English 770.01: Intro to Grad Study in Folklore 1: Genres and Interpretation
Instructor: Merrill Kaplan
M W 11:30
How do you interpret traditional forms and the cultural practices that create them when there are multiple versions, none of them authoritative? How do you read cultural expression as text within the context of its performance? This course provides a lightning introduction to folklore and the intellectual wellsprings of its study. It then moves on through several canonical genres of traditional expression such as festival, fairytale, legend, folk belief, jokes, and foodways with an eye towards developing the tools necessary for their interpretation. Assignments will include class presentations and a term paper.
Interested in Transnationalism?
Anthropology 810.22 : Theory and Problems in Cultural Anthropology: Defining Transnationalism
# 26741
Instructor: Jeffrey Cohen
W 1:30PM - 4:18PM
This class explores and debates the concept of transnationalism as it is used in the social sciences and humanities. While the idea of transnationalism assumes that people do not follow one-way streets and instead transcend and bridge physical, social and cultural space, there is very little debate concerning the costs and benefits of transnationalism. Further, there is a bias towards discussion of migration while the impacts of transnational outcomes on non-movers and stay-at-homes, are often ignored.
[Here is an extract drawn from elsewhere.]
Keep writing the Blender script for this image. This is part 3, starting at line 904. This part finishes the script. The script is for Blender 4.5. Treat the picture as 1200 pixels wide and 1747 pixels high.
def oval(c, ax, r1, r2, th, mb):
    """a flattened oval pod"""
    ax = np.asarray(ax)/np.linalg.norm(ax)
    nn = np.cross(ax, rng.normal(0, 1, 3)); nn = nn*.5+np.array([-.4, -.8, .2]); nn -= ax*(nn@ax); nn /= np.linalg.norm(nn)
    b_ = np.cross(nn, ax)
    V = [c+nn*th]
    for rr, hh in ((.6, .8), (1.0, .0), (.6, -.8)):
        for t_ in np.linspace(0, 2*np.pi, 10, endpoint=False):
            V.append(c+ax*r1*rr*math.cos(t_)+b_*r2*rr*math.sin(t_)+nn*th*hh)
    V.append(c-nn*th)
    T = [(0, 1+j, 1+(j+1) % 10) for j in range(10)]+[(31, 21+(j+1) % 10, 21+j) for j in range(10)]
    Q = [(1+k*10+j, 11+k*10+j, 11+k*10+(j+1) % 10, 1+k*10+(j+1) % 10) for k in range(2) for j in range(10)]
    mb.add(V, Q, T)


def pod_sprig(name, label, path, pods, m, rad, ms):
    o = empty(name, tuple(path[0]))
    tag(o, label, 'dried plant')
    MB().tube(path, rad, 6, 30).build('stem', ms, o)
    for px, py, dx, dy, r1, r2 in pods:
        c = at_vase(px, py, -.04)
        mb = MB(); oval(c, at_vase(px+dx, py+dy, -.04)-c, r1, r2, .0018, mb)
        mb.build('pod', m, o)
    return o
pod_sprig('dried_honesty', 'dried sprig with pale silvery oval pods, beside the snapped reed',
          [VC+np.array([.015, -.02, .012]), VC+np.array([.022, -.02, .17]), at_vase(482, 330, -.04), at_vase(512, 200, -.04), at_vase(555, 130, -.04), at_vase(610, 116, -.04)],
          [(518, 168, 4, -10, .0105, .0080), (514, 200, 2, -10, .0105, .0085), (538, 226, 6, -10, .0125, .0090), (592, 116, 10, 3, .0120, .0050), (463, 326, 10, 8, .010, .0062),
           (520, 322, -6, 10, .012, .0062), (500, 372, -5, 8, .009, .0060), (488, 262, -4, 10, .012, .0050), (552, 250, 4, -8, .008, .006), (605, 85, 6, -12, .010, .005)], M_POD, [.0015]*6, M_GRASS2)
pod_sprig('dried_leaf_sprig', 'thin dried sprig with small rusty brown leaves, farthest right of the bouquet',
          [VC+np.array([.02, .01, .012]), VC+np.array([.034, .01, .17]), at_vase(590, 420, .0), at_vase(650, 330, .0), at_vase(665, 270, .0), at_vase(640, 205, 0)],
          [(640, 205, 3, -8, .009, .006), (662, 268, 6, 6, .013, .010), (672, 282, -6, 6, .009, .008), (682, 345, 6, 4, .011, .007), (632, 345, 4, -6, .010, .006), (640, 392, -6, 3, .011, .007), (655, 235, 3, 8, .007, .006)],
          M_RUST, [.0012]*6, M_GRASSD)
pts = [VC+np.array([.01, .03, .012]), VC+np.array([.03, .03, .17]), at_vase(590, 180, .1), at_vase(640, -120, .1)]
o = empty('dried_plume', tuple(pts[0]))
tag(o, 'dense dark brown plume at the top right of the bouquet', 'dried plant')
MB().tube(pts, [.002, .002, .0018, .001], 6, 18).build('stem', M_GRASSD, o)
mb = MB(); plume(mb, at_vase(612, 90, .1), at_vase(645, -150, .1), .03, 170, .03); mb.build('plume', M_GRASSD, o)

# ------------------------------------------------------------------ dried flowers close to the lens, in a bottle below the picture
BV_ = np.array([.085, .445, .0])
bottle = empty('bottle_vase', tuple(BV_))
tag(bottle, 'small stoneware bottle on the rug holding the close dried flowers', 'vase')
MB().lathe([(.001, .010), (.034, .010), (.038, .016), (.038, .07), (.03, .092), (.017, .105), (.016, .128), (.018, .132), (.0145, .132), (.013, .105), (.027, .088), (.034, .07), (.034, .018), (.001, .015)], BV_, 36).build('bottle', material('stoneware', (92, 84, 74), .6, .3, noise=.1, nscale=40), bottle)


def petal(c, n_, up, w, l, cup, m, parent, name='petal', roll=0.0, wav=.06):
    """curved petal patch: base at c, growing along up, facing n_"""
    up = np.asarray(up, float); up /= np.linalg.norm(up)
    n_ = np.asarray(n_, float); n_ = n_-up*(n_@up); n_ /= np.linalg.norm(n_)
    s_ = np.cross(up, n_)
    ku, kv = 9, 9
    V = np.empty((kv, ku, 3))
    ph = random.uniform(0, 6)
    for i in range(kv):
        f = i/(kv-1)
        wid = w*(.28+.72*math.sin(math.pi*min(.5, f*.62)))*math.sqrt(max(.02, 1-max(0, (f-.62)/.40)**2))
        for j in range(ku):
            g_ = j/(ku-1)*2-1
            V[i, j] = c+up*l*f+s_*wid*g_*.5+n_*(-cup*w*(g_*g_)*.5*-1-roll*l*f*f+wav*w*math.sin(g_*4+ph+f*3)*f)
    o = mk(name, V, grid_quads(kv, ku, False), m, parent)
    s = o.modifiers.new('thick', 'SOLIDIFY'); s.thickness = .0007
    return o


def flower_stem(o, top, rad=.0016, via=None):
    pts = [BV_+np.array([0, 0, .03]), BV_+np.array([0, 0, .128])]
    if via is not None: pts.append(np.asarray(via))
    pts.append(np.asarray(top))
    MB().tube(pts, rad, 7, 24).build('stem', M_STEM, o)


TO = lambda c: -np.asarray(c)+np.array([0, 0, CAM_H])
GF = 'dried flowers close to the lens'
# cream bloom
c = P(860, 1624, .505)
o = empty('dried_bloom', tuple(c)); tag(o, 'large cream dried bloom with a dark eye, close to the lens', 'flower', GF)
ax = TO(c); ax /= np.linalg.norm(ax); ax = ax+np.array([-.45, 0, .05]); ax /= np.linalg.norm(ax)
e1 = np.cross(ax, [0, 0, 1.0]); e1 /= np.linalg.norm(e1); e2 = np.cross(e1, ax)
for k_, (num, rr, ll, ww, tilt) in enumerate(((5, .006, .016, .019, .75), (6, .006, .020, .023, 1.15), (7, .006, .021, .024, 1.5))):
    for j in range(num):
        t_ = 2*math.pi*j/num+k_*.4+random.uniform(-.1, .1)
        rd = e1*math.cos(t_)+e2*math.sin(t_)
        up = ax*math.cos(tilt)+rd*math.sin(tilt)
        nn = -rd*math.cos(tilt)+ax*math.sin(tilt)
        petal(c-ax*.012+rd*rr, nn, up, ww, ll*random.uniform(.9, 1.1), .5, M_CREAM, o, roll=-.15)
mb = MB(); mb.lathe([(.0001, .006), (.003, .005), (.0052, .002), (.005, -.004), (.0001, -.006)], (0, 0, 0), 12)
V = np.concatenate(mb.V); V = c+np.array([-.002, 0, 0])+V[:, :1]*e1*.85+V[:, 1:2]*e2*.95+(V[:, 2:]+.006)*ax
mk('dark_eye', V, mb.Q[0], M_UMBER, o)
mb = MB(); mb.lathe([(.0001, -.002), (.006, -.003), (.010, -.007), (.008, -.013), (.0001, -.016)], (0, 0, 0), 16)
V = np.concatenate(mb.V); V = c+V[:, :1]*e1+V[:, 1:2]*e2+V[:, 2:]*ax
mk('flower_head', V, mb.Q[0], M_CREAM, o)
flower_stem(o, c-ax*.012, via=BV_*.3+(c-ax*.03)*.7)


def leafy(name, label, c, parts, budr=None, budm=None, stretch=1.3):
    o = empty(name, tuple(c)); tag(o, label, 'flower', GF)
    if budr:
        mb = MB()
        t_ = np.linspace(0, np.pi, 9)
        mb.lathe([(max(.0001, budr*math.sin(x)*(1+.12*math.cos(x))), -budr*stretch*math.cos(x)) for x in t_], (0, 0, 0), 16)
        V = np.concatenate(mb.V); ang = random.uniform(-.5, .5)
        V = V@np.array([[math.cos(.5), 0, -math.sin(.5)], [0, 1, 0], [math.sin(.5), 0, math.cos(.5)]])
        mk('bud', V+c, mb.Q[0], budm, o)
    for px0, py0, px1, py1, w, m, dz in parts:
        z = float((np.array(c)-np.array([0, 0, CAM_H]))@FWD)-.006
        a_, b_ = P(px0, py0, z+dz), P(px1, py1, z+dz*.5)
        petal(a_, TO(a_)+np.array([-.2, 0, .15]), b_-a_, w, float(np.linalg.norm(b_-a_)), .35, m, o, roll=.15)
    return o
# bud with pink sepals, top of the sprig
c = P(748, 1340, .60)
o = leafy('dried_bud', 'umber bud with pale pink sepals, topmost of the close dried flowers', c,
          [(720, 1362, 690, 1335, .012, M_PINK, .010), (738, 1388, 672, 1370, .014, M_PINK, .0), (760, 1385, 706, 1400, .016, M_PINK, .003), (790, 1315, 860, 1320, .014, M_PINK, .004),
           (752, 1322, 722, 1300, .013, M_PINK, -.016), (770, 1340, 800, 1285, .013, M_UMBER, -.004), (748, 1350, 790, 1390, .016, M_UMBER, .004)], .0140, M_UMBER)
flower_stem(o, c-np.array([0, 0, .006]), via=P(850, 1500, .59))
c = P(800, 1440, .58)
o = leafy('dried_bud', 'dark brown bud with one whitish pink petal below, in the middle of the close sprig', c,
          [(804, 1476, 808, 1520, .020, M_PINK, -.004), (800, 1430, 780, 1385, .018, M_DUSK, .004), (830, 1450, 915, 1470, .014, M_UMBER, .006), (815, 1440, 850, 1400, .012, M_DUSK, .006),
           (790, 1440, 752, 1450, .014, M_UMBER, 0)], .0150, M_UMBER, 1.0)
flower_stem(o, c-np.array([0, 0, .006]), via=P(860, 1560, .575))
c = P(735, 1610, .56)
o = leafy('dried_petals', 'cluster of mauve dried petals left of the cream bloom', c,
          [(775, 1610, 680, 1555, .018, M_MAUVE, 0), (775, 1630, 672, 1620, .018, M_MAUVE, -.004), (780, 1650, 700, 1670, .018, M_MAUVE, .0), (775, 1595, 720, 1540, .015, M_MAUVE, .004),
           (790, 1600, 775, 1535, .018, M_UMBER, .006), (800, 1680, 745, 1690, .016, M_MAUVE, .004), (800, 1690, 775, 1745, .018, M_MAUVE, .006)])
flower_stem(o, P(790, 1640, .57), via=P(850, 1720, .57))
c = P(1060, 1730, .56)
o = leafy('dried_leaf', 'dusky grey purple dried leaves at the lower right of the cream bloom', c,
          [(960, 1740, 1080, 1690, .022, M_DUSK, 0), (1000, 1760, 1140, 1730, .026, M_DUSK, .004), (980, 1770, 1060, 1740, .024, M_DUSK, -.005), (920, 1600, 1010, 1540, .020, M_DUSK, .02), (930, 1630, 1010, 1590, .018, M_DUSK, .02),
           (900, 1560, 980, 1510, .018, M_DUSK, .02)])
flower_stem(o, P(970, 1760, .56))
The course engages several themes and focuses on transnational aspects of migration, political organization, social life, expressive culture and religion. Weekly we will debate themes, theories and methods for defining transnational space and transnational social formations. Students will produce bibliographies as well as term papers focused on the topic as it relates to their interests.
Tentative Readings:
- Basch, Linda G., N.G. Shiller, and C.S. Blanc 1994: Nations Unbound: Transnational Projects, Postcolonial Predicaments, and Deterritorialized Nation-States.
- Paerregaard, Karsten 2008: Peruvians Dispersed: A Global Ethnography of Migration.
- Vertovec, Steven 2009: Transnationalism.